Kisah Marinir, Saqbe Mandar dan Karampuang

Kisah Marinir, Saqbe Mandar dan Karampuang -

DARI arah timur, pesawat jenis Cassa 616 perlahan mulai terlihat membesar dan membela birunya langit Mamuju pada hari itu. Selasa (31/10/2017).

Tepat melintas di atas ubun ratusan manusia yang ingin menyaksikan atraksi, kapal yang diawaki tiga kru, melempar sesuatu yang sangat kecil.

Mentari cerah yang terik di pantai Rangas, hingga sinar mentari dengan mudah membakar kulit.

Di ketinggian 6.000 kaki, mata telanjang tak cukup mampu mengenali, benda apa yang sedang terlihat berbaris di angkasa.

Parasut dengan cepat mengembang, rupanya itulah Pasukan TNI AL Batalyon Intai Amfibi 1 Korps Marinir atau (YonTaifib 1 Mar) Surabaya.

Dengan bendera yang mengekor diikat di kaki dengan menggunakan pemberat botol minuman mineral yang diisi pasir, bendera kebesaran Indonesia, TNI AL, dan Sulbar, berkibar gagah.

Pesawat kedua melintas dari arah barat, dan menjatuhkan lima pasukan terjun payung.

Tak hanya bendera yang dibawa, ada hal yang menarik dalam seragam terjun payung yang digunakan Eri, salah satu penerjun.

Pria kelahiran Surabaya 2 November 1985 tersebut, menggunakan baju khas suku Mandar.
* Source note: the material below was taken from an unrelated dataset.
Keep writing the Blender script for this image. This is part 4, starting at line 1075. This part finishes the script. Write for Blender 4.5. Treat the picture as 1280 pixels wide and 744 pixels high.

Dengan mengunakan sarung saqbe dan baju tutup hitam, iya mengaku bangga mendarat di tanah malaqbiq.

Tepuk tangan riuh dari penonton menyertai pendaratan. Betapa tidak, atraksi yang dilakukan untuk peresmian Lanal TNI AL Kelas C Mamuju, hanya gladi sehari saja.

Beberapa pasukan yang mendarat kurang baik dan tersungkur ke depan. Sedangkan penerbang yang belakangan, mendarat sempurna dengan hanya berjalan setelah sepatu marinir warna krem menyentuh tanah.

“Ini pertama kali saya ke Mamuju, pertama kali juga saya mengunakan baju adat Mandar,” katanya kepada mandarnesia.com dengan keringat mengucur hingga nafas yang masih tersengal, setelah meladeni permintaan foto warga yang hadir.

Angin kering merayap di sela-sela kaki kerumunan manusia, menerpa tubuh yang kepanasan.

Menurut lelaki yang berperawakan tak biasa, berkulit hitam dengan dialek Jawa yang masih sangat kental, terjun payung kali ini sangat bermakna, karena masyarakat sangat antusias menyambutnya.

“Saya berharap pemuda-pemudi berpartisipasi bisa menjaga NKRI, termasuk bergabung dengan TNI AL. Karena sudah ada Lanal di Mamuju,” jelasnya, sambil menatap ke arah kapal KRI Banda Aceh yang akan berlayar ke Tarakan Kalimantan Utara, sore kemarin.

Pulau Karampuang yang tepat berada di sisi kami, ditunjuknya dan bertanya kepada wartawan mandarnesia.com, “Berapa mil dari sini ke sana?” Belum sempat terjawab tuntas, ia mengaku sanggup berenang tanpa alat ke pulau itu.

“Kalau di Jawa, saya pernah berenang tanpa mengunakan alat, melintasi Surabaya dan Madura (Suramadu),” katanya yang terlihat ingin memotivasi pemuda yang mengerumuni kami, agar bangga dengan TNI.